Dafür hat auch Lydia Steinbach Verständnis. Die Bundesligaspielerin, die inzwischen auch in den Trainerstab integriert wurde und in der kommenden Saison das Regionalligateam verstärken wird, ist ein Wahlstedter „Urgestein“: „Natürlich ist es für uns Spielerinnen schade, dass wir uns aus der Bundesliga zurückziehen. Aber aus wirtschaftlicher Sicht völlig verständlich.“ Mona Barthel (WTA 100), die „heimliche“ Nummer eins der vergangenen Saison, da die Rumänin Simona Halep nur zu einem Punktspiel gekommen war, erreichte die Neuigkeit in den USA, wo sie sich auf die US Open vorbereitet. Gerade hatte sie eine Trainingseinheit zusammen mit der Französin Kristina Mladenovic (WTA 193) hinter sich. „Es kam für mich überraschend und ich fand es schade, da ich mich schon auf die nächste Saison in der Bundesliga gefreut hatte.“ Ob die Neumünsteranerin sich vorstellen kann, ihre Basis trotzdem in Wahlstedt zu belassen, ob sie sich einem anderen Verein zuwendet oder ob sie gänzlich auf den Punktsielbetrieb verzichtet, konnte die 21-Jährige noch nicht sagen: „Ich habe es erst heute erfahren und weiß noch nicht, wie die Planung für das nächste Jahr aussieht. Ich habe ja auch noch Zeit, mich zu entscheiden.“ Auch die Bosnierin Sandra Martinovic ist schon lange dabei: „Ich bin zutiefts traurig. Wo findet man so etwas ein zweites Mal? Felt like home! Aber irgendwie habe ich gespürt, dass es unsere letzte Saison ist….“ Die Mannschaft mit dem kleinen Etat und dafür mit dem großen Teamgeist, der zuweilen die Spielerinnen über sich hinauswachsen ließ, ist nun Geschichte.
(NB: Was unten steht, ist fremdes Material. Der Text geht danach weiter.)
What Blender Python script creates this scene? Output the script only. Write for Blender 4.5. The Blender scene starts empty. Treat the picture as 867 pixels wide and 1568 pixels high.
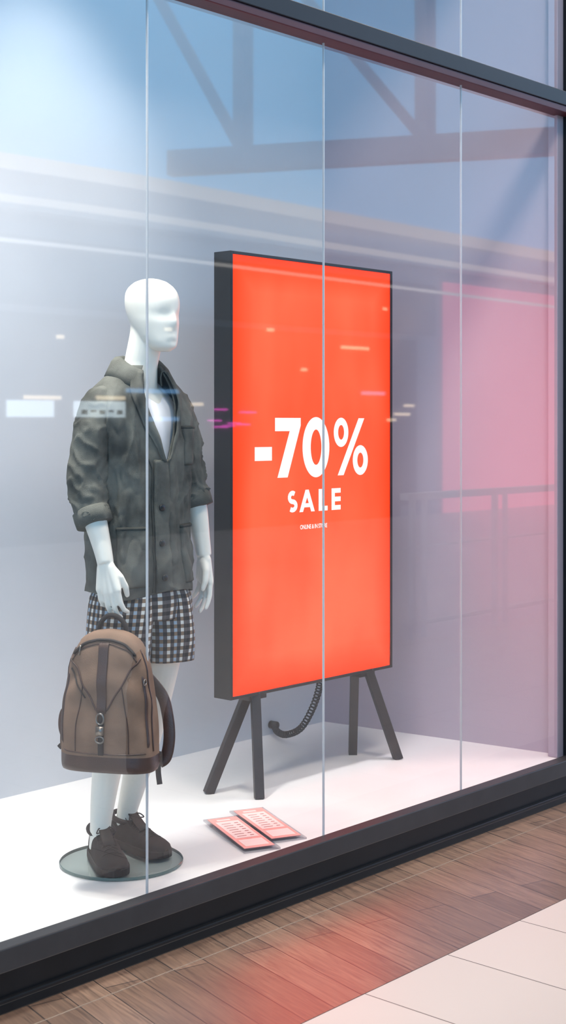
import bpy, bmesh, math, random
from mathutils import Vector, Matrix, noise
random.seed(4)
scene = bpy.context.scene
try:
    scene.view_settings.view_transform = 'Standard'
    scene.view_settings.look = 'None'
except Exception as e:
    print(e)
pi = math.pi

# ------------------------------------------------------------------ helpers
def nd(nt, typ, **kw):
    n = nt.nodes.new(typ)
    for k, v in kw.items():
        setattr(n, k, v)
    return n

def mat(name, col, rough=0.5, metal=0.0, var=0.0, vscale=6.0, bump=0.0, bscale=200.0, spec=0.5, emit=None, estr=0.0, stretch=None):
    m = bpy.data.materials.new(name); m.use_nodes = True
    nt = m.node_tree; b = nt.nodes["Principled BSDF"]
    b.inputs["Base Color"].default_value = (*col, 1)
    b.inputs["Roughness"].default_value = rough
    b.inputs["Metallic"].default_value = metal
    b.inputs["Specular IOR Level"].default_value = spec
    tc = nd(nt, "ShaderNodeTexCoord")
    src = tc.outputs["Object"]
    if stretch:
        mp = nd(nt, "ShaderNodeMapping"); mp.inputs["Scale"].default_value = stretch
        nt.links.new(src, mp.inputs[0]); src = mp.outputs[0]
    n = nd(nt, "ShaderNodeTexNoise"); n.inputs["Scale"].default_value = vscale; n.inputs["Detail"].default_value = 6
    nt.links.new(src, n.inputs["Vector"])
    r = nd(nt, "ShaderNodeValToRGB")
    r.color_ramp.elements[0].position = 0.3; r.color_ramp.elements[1].position = 0.7
    r.color_ramp.elements[0].color = (*[max(0, c*(1-var)) for c in col], 1)
    r.color_ramp.elements[1].color = (*[min(1, c*(1+var)) for c in col], 1)
    nt.links.new(n.outputs["Fac"], r.inputs[0]); nt.links.new(r.outputs[0], b.inputs["Base Color"])
    if bump > 0:
        n2 = nd(nt, "ShaderNodeTexNoise"); n2.inputs["Scale"].default_value = bscale; n2.inputs["Detail"].default_value = 3
        nt.links.new(src, n2.inputs["Vector"])
        bp = nd(nt, "ShaderNodeBump"); bp.inputs["Strength"].default_value = bump; bp.inputs["Distance"].default_value = 0.002
        nt.links.new(n2.outputs["Fac"], bp.inputs["Height"]); nt.links.new(bp.outputs[0], b.inputs["Normal"])
    if emit:
        b.inputs["Emission Color"].default_value = (*emit, 1)
        b.inputs["Emission Strength"].default_value = estr
    return m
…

In den nächsten Wochen werden bei Tennis Wahlstedt viele Gespräche geführt werden. Es gilt neue Organisationsstrukturen für die Tennisschule Wahlstedt aufzubauen. Darauf haben inzwischen haben auch männliche Nachwuchsspieler ihr Augenmerk geworfen und möchten dort ihre Trainingsbasis aufschlagen. „Wir führen viele Gespräche. Mit Spielern und Trainern. Spruchreif ist jedoch noch nichts“, hält Dr. Intert sich bedeckt.